Esta análise tem de ser feita em concreto, designadamente apurando se o irmão apresenta condições para cumprir a concreta medida que foi decretada pelo tribunal relativamente ao beneficiário.
No caso, foi aplicada ao beneficiário a medida de acompanhamento de representação geral.
O beneficiário encontra-se a residir num Lar, desde maio de 2021, visto que não consegue realizar, por si, nenhuma das atividades básicas da vida diária, necessitando de acompanhamento permanente.
O irmão não tem que dispor ele próprio de condições físicas e logísticas que lhe permitam prestar os cuidados de que o beneficiário necessita dada a sua atual situação física e psíquica, pois apenas lhe compete garantir que os cuidados são prestados, podendo sê-lo por terceiro.
Ora, estando já o beneficiário a residir num Lar, local onde lhe estão a ser prestados os cuidados de que necessita, sendo certo que o irmão, enquanto acompanhante, não o pode retirar desse local, pois a alteração do domicílio ou residência do beneficiário carece de autorização do Ministério Público, conforme decidido na al. h) da sentença, não vemos na matéria factual a existência de qualquer circunstância que seja impeditiva que o irmão execute a medida de acompanhamento decretada, não constituindo óbice nem o facto de o irmão ter 72 anos de idade nem a circunstância de residir no …, localidade que dista de Valpaços cerca de 418 Km.
Estando o beneficiário a residir no Lar, as funções de representação do acompanhante, na prática e em concreto, acabam por se traduzir em tratar de assuntos de natureza burocrática e patrimonial os quais podem ser facilmente tratados à distância, por meios não presenciais.

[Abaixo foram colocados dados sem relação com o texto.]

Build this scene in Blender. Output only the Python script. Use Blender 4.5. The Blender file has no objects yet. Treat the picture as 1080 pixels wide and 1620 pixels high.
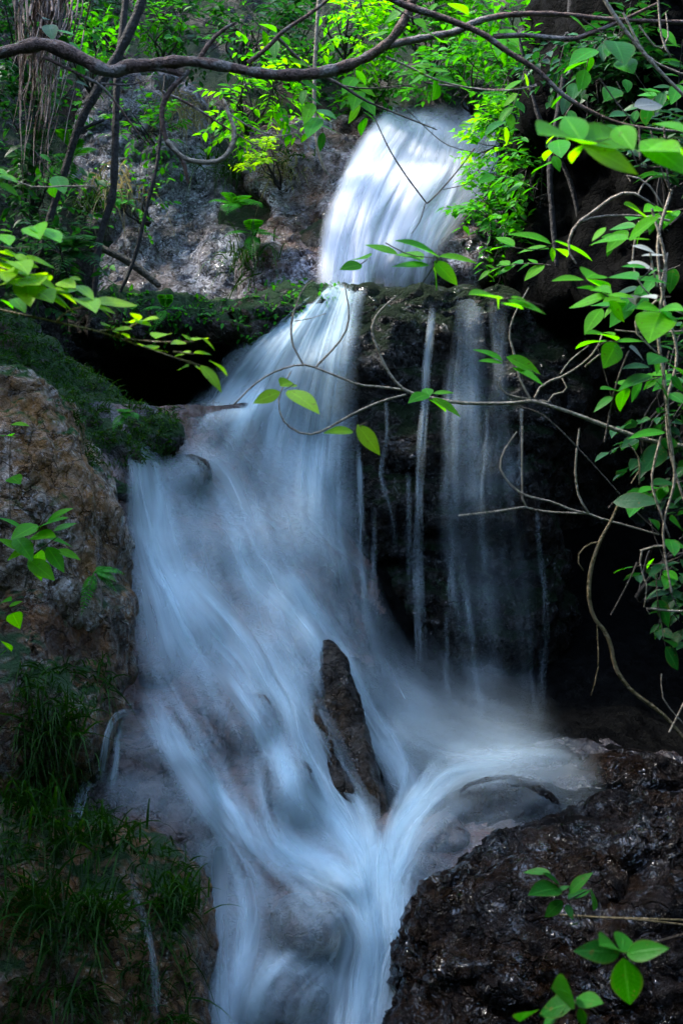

E, quando exista necessidade de tratamento presencial de algum assunto, o irmão do beneficiário poderá deslocar-se a Valpaços para tal efeito pois a distância, sendo grande, não é impeditiva de tal situação e em cerca de 4 a 5 horas poderá ser efetuada a viagem necessária.
As más relações existentes entre A. J. e os seus sobrinhos, filhos do beneficiário, em nada relevam para aferir se aquele dispõe ou não de condições para exercer as suas funções de acompanhante, tanto mais que estas não pressupõem nem implicam quaisquer necessidades de contacto entre uns e outros visto que o beneficiário reside num Lar.
Entre o beneficiário e o irmão existe uma recíproca relação afetiva forte, mostrando-se este preocupado com o estado de saúde e bem-estar do beneficiário e tendo-se disponibilizado para exercer o cargo de seu acompanhante.
Provou-se que A. J., desde o último AVC, sofrido pelo beneficiário em 2021, esteve duas vezes com o irmão (facto 20). Porém, daqui não decorre qualquer situação que se possa qualificar como revelando desinteresse pela situação do beneficiário pois importa ter em conta que J. P. proibiu que o seu pai J. L. recebesse visitas e telefonemas no Lar, onde se encontra a residir desde maio de 2021, designadamente de A. J., irmão do beneficiário (factos 2 e 24).
Assim, em nosso entender, não existe na factualidade provada nenhuma circunstância que permita concluir que a nomeação de A. J. como acompanhante pode colocar em risco, de forma séria e relevante, o bem-estar, a recuperação e o exercício de direitos e cumprimento de deveres do beneficiário.
Por assim ser, impõe-se respeitar a escolha feita pelo beneficiário no sentido de ser nomeado como seu acompanhante o seu irmão A. J..
Perante esta conclusão, o cargo de vogal do conselho de família que era desempenhado por A. J. deverá agora ser desempenhado por J. P., filho do beneficiário.
Deste modo, procede o recurso e a sentença tem que ser revogada no que concerne à nomeação do acompanhante e à constituição do conselho de família.

DECISÃO

Pelo exposto, acordam os juízes deste Tribunal da Relação em julgar a apelação procedente, e, em consequência, revogam as alíneas b) e c) da sentença recorrida e, quanto à nomeação de acompanhante e constituição do conselho de família, decidem:

b) nomear A. J., irmão do beneficiário, para exercer o cargo de acompanhante, determinando que o mesmo visite o acompanhado com uma periodicidade mensal, de acordo com as regras instituídas na Instituição onde se encontra acolhido;
c) nomear como vogais do Conselho de Família: J. P. e A. C., filhos do beneficiário.
O presente processo encontra-se isento de custas, nos termos do art. 4º, nº 2, al. h) do RCP.
Notifique.
*
Guimarães, 17 de novembro de 2022.

(Relatora) Rosália Cunha
(1ª Adjunta) Lígia Venade
(2º Adjunto) Fernando Barroso Cabanelas.



1. Por lapso de escrita, que se corrigiu no texto, na sentença consta A. C., o qual é o filho e não o irmão do beneficiário.
2. Aprovada pela Resolução da Assembleia da República n° 56/2009, de 7 de maio, e ratificada pelo Decreto do Presidente da República n.º 71/2009, de 30 de julho.